I’m having performance issues with one of my actions, and think I’ve
narrowed it down to too many sql queries.
I have a form with ~60 lines, which takes ~6 sec to save, 60%+ of that
is db io. There’s 650+ lines of log data, most of which are
AR/queries.
The app is a simple dual entry book keeping thingy, and the form in
question contains a journal entry along with a partial for every
transaction line; i.e. debet/credit account X by Y.
My update method goes something like this:
-Manually start a transaction. Don’t want any single writes to go
through if things bork up.
-Try to load the entry. Make sure it belongs to the logged in client
and doesn’t belong to a closed period, then update it with
update_attributes.
-Or create a new entry if it couldn’t be found.
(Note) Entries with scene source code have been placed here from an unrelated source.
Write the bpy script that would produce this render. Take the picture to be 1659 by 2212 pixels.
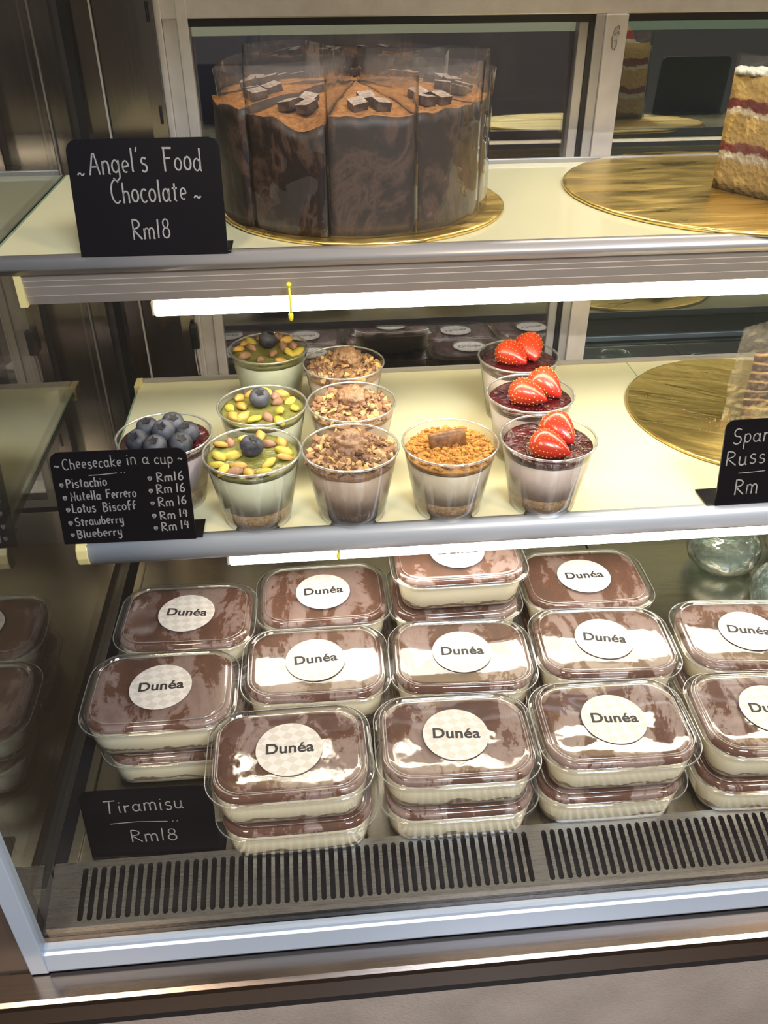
import bpy, bmesh, math, random
from mathutils import Vector, Matrix
from mathutils import noise as mnoise
sc = bpy.context.scene
for o in list(bpy.data.objects): bpy.data.objects.remove(o)
COL = sc.collection
PI = math.pi
rnd = random.Random(7)

# ------------------------------------------------------------------ camera
YAW, PITCH, ROLL, FPX = -0.08802, 0.59174, -0.00564, 1850.685
cd = bpy.data.cameras.new('camera'); cam = bpy.data.objects.new('camera', cd); COL.objects.link(cam)
fwd = Vector((-math.sin(YAW)*math.cos(PITCH), math.cos(YAW)*math.cos(PITCH), -math.sin(PITCH)))
rt = Vector((math.cos(YAW), math.sin(YAW), 0)); up = rt.cross(fwd)
r2 = rt*math.cos(ROLL)+up*math.sin(ROLL); u2 = up*math.cos(ROLL)-rt*math.sin(ROLL)
M = Matrix((r2, u2, -fwd)).transposed().to_4x4(); M.translation = Vector((-0.05696, -0.65263, 0.46689))
cam.matrix_world = M
cd.sensor_fit = 'HORIZONTAL'; cd.sensor_width = 36; cd.lens = 36*FPX/1659; cd.clip_start = .01; cd.clip_end = 50
sc.camera = cam

# ------------------------------------------------------------------ world, lights, exposure
w = bpy.data.worlds.new('world'); sc.world = w; w.use_nodes = True
w.node_tree.nodes['Background'].inputs[0].default_value = (0.20, 0.17, 0.15, 1)
w.node_tree.nodes['Background'].inputs[1].default_value = 0.55
sc.view_settings.view_transform = 'Standard'; sc.view_settings.look = 'None'
sc.view_settings.gamma = 1; sc.view_settings.use_curve_mapping = False
sc.view_settings.exposure = 0.0
TUBE = 20.0
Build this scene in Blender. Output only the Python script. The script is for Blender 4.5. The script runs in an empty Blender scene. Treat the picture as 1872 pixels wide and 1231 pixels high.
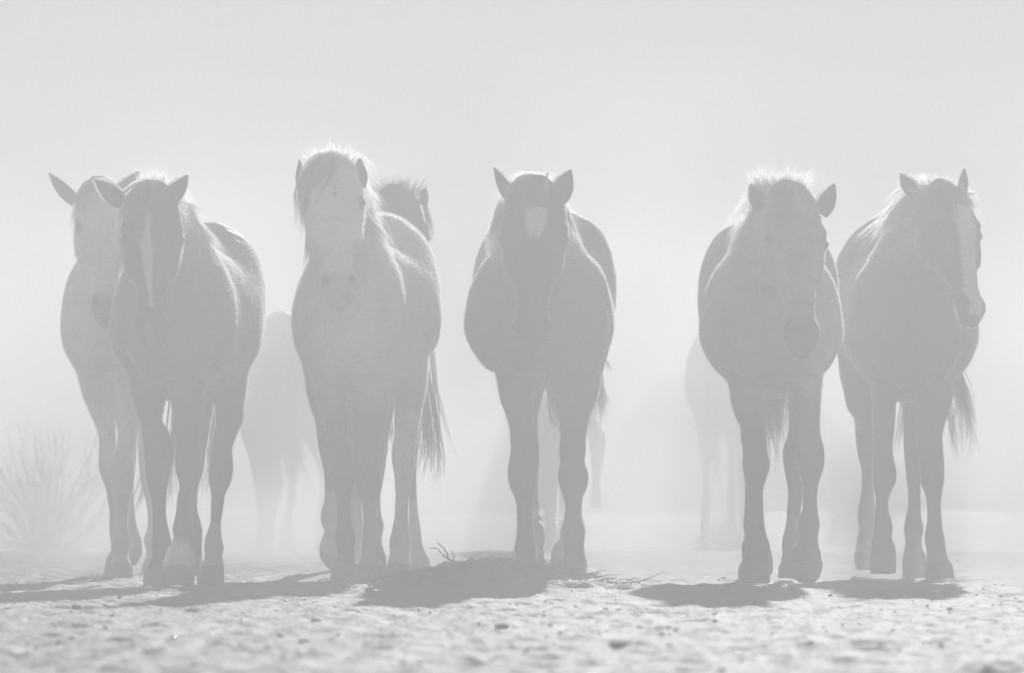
import bpy, math, random
import numpy as np

# ------------------------------------------------------------------ camera, sky, sun
H_CAM = 0.31
FPX = 11750.0          # focal length in pixels of a 1872 px wide frame
HORIZ = 925.0
D0 = 25.0
sc = bpy.context.scene
COL = sc.collection
cam_d = bpy.data.cameras.new('camera')
cam = bpy.data.objects.new('camera', cam_d)
COL.objects.link(cam)
cam_d.sensor_width = 36.0
cam_d.lens = 36.0 * FPX / 1872.0
cam_d.clip_start = 0.5
cam_d.clip_end = 3000.0
cam.location = (0, 0, H_CAM)
cam.rotation_euler = (math.pi / 2 + math.atan((HORIZ - 615.5) / FPX), 0, 0)
cam_d.dof.use_dof = True
cam_d.dof.focus_distance = 24.8
cam_d.dof.aperture_fstop = 8.0
sc.camera = cam

SUN_EL = math.radians(16.5)
SUN_AZ = math.radians(5.0)      # to the right of straight behind the herd
w = bpy.data.worlds.new('World')
sc.world = w
w.use_nodes = True
nt = w.node_tree
nt.nodes.clear()
sky = nt.nodes.new('ShaderNodeTexSky')
sky.sky_type = 'NISHITA'
sky.sun_disc = False
sky.sun_elevation = SUN_EL
sky.sun_rotation = SUN_AZ
sky.air_density = 1.0
sky.dust_density = 0.0
bw = nt.nodes.new('ShaderNodeRGBToBW')     # the photograph is black and white
bg = nt.nodes.new('ShaderNodeBackground')
bg.inputs['Strength'].default_value = 0.05
wo = nt.nodes.new('ShaderNodeOutputWorld')
nt.links.new(sky.outputs[0], bw.inputs[0])
nt.links.new(bw.outputs[0], bg.inputs['Color'])
nt.links.new(bg.outputs[0], wo.inputs['Surface'])

sun_d = bpy.data.lights.new('sun', 'SUN')
sun_d.energy = 5.0
sun_d.angle = math.radians(0.5)
sun_d.color = (1.0, 1.0, 1.0)
sun = bpy.data.objects.new('sun', sun_d)
COL.objects.link(sun)
# the lamp shines along its local -Z: sun stands at azimuth SUN_AZ right of +Y
from mathutils import Vector
sdir = Vector((math.sin(SUN_AZ) * math.cos(SUN_EL), math.cos(SUN_AZ) * math.cos(SUN_EL), math.sin(SUN_EL)))
sun.rotation_euler = sdir.to_track_quat('Z', 'Y').to_euler()
sun.location = (3, 60, 20)

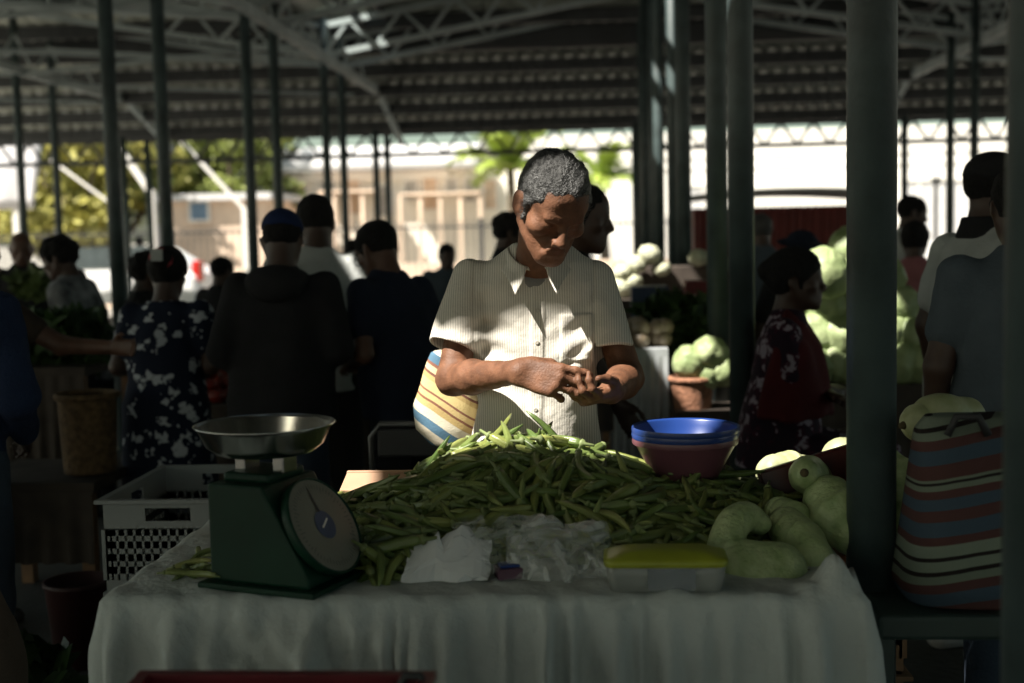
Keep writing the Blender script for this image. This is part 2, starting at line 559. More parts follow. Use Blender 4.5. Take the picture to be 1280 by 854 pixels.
# the far slope that runs down to the eave
HZ = lambda y: 3.16 + (21.4 - y) * 0.205
b = MB()
n = int(24.4 / 0.05)
def hip(u, v):
    x = -11.6 + 24.4 * u; y = 15.9 + 5.6 * v
    return (x, y, HZ(y) + 0.06 + 0.016 * math.cos(2 * math.pi * x / 0.2))
b.grid(hip, n, 6)
b.build('roof_sheet', m_sheet, shelter, smooth=True, solid=0.004)
for y in (16.3, 17.2, 18.1, 19.0, 19.9, 20.8):
    b = MB(); b.bar((-11.5, y, HZ(y) - .05), (12.7, y, HZ(y) - .05), 0.09, .17)
    b.build('purlin', m_purlin, shelter)
b = MB()                                                   # gable ends closing onto the far slope
for a, c, e in MODS:
    b.quad([(a, 16.85, 3.9), (e, 16.85, 3.9), (e, 16.85, 4.17), (c, 16.85, 4.83), (a, 16.85, 4.17)])
b.build('gable_sheet', m_purlin, shelter, solid=0.01)
b = MB(); lattice(b, (-11.5, 21.35, 2.80), (12.7, 21.35, 2.80), 0.36, 46, 0.06, 0.04)
b.build('eave_truss', m_purlin, shelter)
b = MB(); lattice(b, (-11.5, -12.3, 3.6), (12.7, -12.3, 3.6), 0.36, 30, 0.06, 0.04)
b.build('eave_truss', m_steel, shelter)
b = MB(); lattice(b, (-11.35, -12, 3.5), (-11.35, 21, 3.1), 0.36, 50, 0.05, 0.035)
b.build('eave_truss', m_steel, shelter)

# ------------------------------------------------------------------ outdoors beyond the shelter
m_white = mat('white_render', (0.78, 0.75, 0.70), rough=0.9, var=0.06, scale=0.8)
m_cream = mat('cream_render', (0.84, 0.78, 0.68), rough=0.9, var=0.15, scale=0.9)
m_peach = mat('peach_render', (0.74, 0.57, 0.44), rough=0.9, var=0.2, scale=0.9)
m_dgls = mat('window_glass', (0.05, 0.06, 0.06), rough=0.15, var=0.2)
m_wood = mat('brown_wood', (0.20, 0.11, 0.055), rough=0.7, var=0.3)
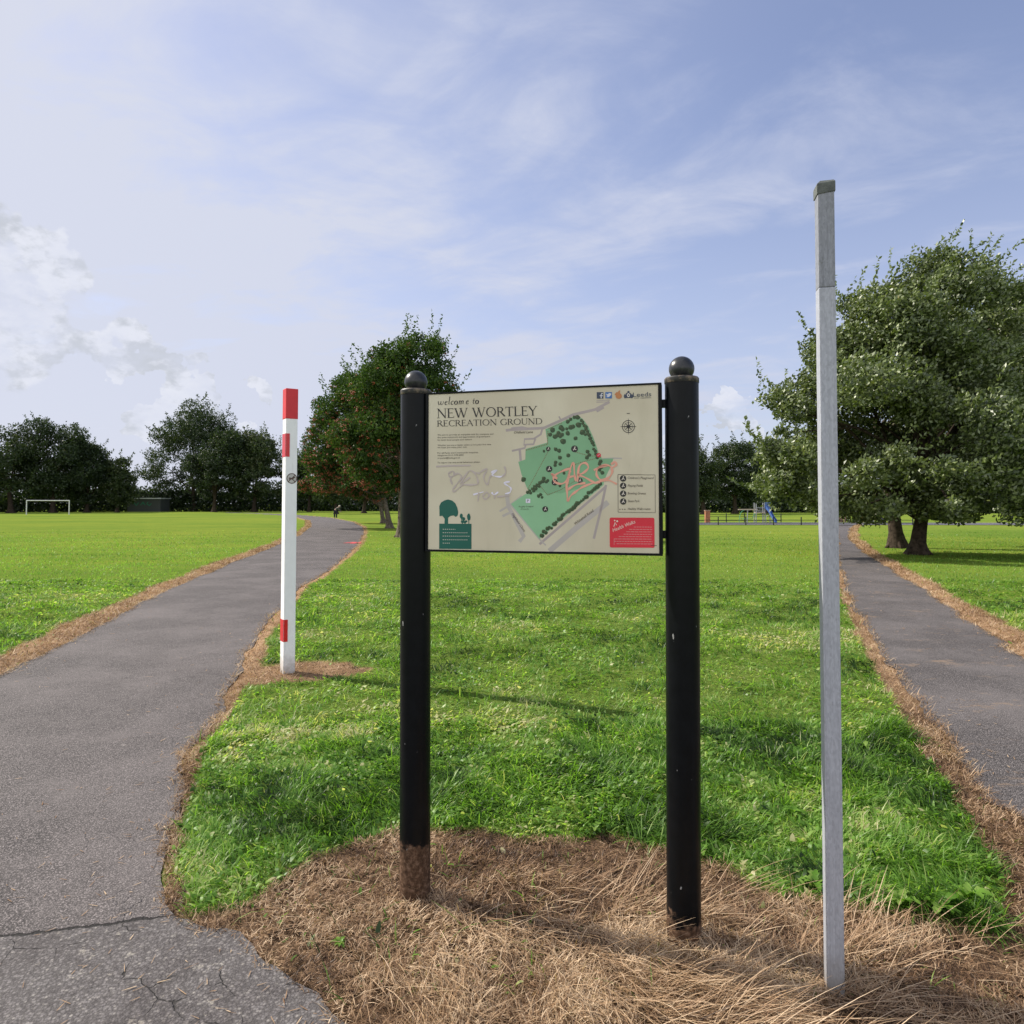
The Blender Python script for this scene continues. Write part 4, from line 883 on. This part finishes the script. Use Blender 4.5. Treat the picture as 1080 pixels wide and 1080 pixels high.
# ------------------------------------------------------------------ football goal, shed, playground, person
M_goal = simple('goal_white', (.62, .62, .62), .5, 0, .08, 4)
gx0, gy0, gx1, gy1 = -73.2, 107.3, -68.2, 109.6
gv = Vector((gx1-gx0, gy1-gy0, 0)); L_ = gv.length
goal = thing('football_goal', 'white football goal frame without a net on the left field', 'goal', (gx0, gy0, .03), math.atan2(gv.y, gv.x))
for x_ in (0, L_): MB().tube([(x_, 0, 0), (x_, 0, 2.12)], .075, 10).build('upright', M_goal, goal, True)
MB().tube([(-.06, 0, 2.15), (L_+.06, 0, 2.15)], .075, 10).build('crossbar', M_goal, goal, True)
M_shed = simple('shed_render', (.045, .05, .05), .8); M_roofm = simple('shed_roof', (.42, .44, .45), .6); M_gg = simple('green_spray', (.01, .16, .09), .6)
kx = 150/750.
shed = thing('park_shed', 'low dark flat-roofed shed with green graffiti between the left field trees', 'shed', (-77.6, 150, .03), 0)
MB().box((0, 2, 1.35), (7, 4, 2.7)).build('wall', M_shed, shed, False, .02)
MB().box((0, 2, 2.83), (7.4, 4.5, .22)).build('roof', M_roofm, shed)
mb = MB()
for pts in ([(-2.2, 2.1), (-1.6, 1.3), (-1.1, 2.0)], [(-.7, 1.4), (-.2, 2.1), (.3, 1.4)], [(-.5, 1.7), (.1, 1.7)], [(.9, 2.1), (.6, 1.7), (1.2, 1.3), (1.6, 1.8)]):
    for a, b_ in zip(pts[:-1], pts[1:]): flat_line(mb, [(a[0], -.012, a[1]), (b_[0], -.012, b_[1])], .16, 0)
mb.build('graffiti', M_gg, shed)

M_rail = simple('rail_black', (.012, .014, .016), .5); M_steel = simple('play_steel', (.36, .37, .38), .4, .3)
def fence(name, label, x0, y0, x1, y1, n, hgt):
    a = math.atan2(y1-y0, x1-x0); L = math.hypot(x1-x0, y1-y0); f_ = thing(name, label, 'fence', (x0, y0, .03), a, 'low railings round the playground')
    for k in range(n):
        p = MB().box((0, 0, hgt/2), (.07, .07, hgt)).build('post', M_rail, f_, False, .01); p.location = (L*k/(n-1), 0, 0)
    for z in (.16, hgt*.62): MB().tube([(0, 0, z), (L, 0, z)], .022, 6).build('rail', M_rail, f_)
    return f_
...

-Then iterate through param[:line].keys, i.e. line id’s. If the id is
found in a session variable, bulk update the line, otherwise create a
new one from params[:line][id] and add it to the entry.
-save! the entry
I believe a lot of the queries are related to validation. I have 3-4
validates_associated/validates_presence_of statements in the line
class, and these relations seem to get loaded whenever i do an update.
I’ve tried commenting out the validations. Things are faster, but the
relations still seem to get loaded on update? I define foreign key
constraints in the db, so can probably drop these, or? This still
leaves me at 1.5-2 sec of db traffic, though…
How about custom validations? How should i write something like “def
validate; self.errors.add(:entry, “period is closed!”) unless
self.entry.period.open?; end”?
I am a tad frustrated with AR after seeing all the statements
generated, but the user is probably to blame for a lot of it.
It also seems like the same row gets loaded again every time it’s
used? Perhaps AR could benefit from a per-request cache, or would that
do more harm than good? Say every result set with less than 5 rows
gets cached until the request is finished?